Ser árbitro no es cualquier cosa, el reglamente hay que saber aplicarlo. Se falla un gol, pero jamás en la vida a un árbitro le perdonan una falta mal marcada y una tarjeta que no fue a tiempo. El sábado 10 de marzo, más dormida que despierta, después de ver una película cambié canal, en Univisión pasaban un partido de la Liga Mexicana, América contra León. No veo fútbol televisado pero llamó mi atención escuchar que quien narraba el juego era una mujer, no lo pude creer en el primer instante, me quedé escuchando porque sí hay mujeres que participan como comentaristas pero jamás como narradoras, para ser narrador hay que tener una habilidad de pocos y una pasión inconfundible. Para narrar un juego hay que vivir en tiempo real, como lo viven los jugadores en la cancha. Me quedé escuchando mientras el corazón comenzaba a acelerar las palpitaciones, ¿lo está narrando? Me pregunté. ¿Una mujer está narrando el juego? Volví a preguntarme, emocionada. Tan emocionada como cuando vi en aquel abril a las niñas jugando en partidos mixtos y como cuando vi a una mujer recibir las Olimpiadas en Grecia, cien años después de que salieran de aquel lugar, cuando sabemos que para sus inicios las mujeres no podían participar ni como espectadoras mucho menos en las disciplinas deportivas.
Repito, no veo fútbol televisado pero el sábado 10 de marzo, me quedé pegada al televisor, deleitándome con la calidad de Iris Cisneros, joven de 28 años, mexicana, de padres salvadoreño, que recién forma parte del equipo de Univisión Deportes. A quien aplaudo por ser la primer mujer de habla hispana en narrar un juego de fútbol en Estados Unidos, no sé si en continente Americano, pero es la primera vez que escucho a una mujer narrar un juego de fútbol de hombres de liga mayor. Que fuera en el juego del América, resultó una plataforma extraordinaria para que su debut llegara a miles de hogares.

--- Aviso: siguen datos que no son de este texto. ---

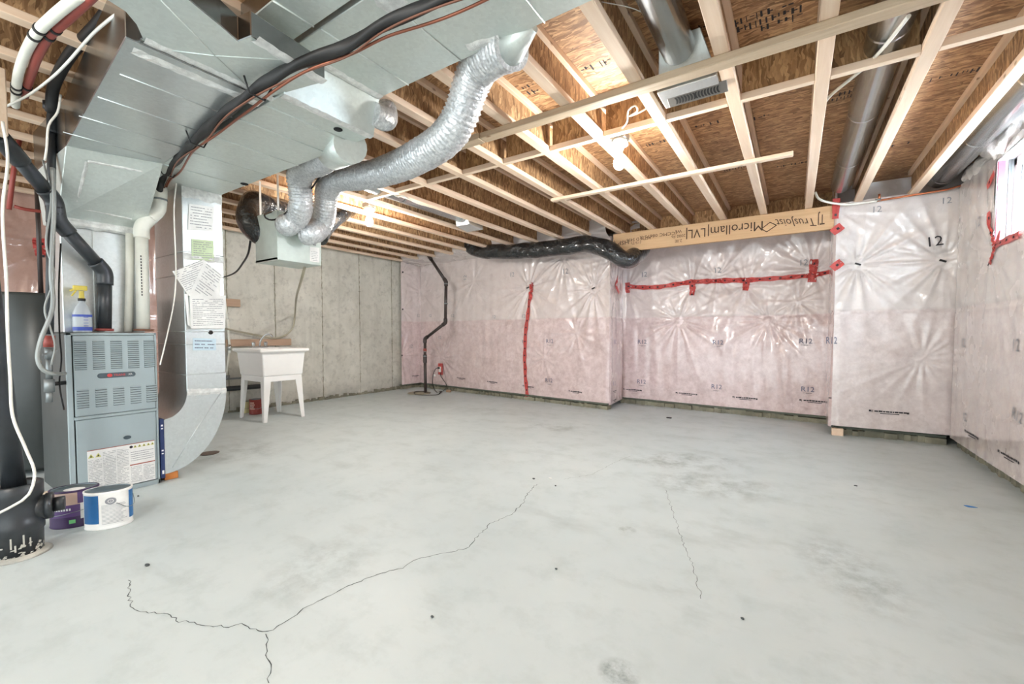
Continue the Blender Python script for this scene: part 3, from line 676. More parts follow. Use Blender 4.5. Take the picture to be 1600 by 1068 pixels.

Iris Cisneros, relatora de fútbol.
Iris Cisneros, entonces, con esto abrió una puerta enorme, enorme, para que más mujeres sigan el camino de la narración deportiva, en cualquier disciplina, derribando con esto el patriarcado y los estereotipos y mucho más en el el fútbol por razones obvias. Es una pionera, y yo reconozco su trabajo, la importancia de su proyección y el orgullo y la alegría de verla como mujer narrando juegos de fútbol de hombres. Por Iris y por todas las mujeres que a través del tiempo, han abierto caminos para nuestro género en los deportes. ¡Qué vengan más!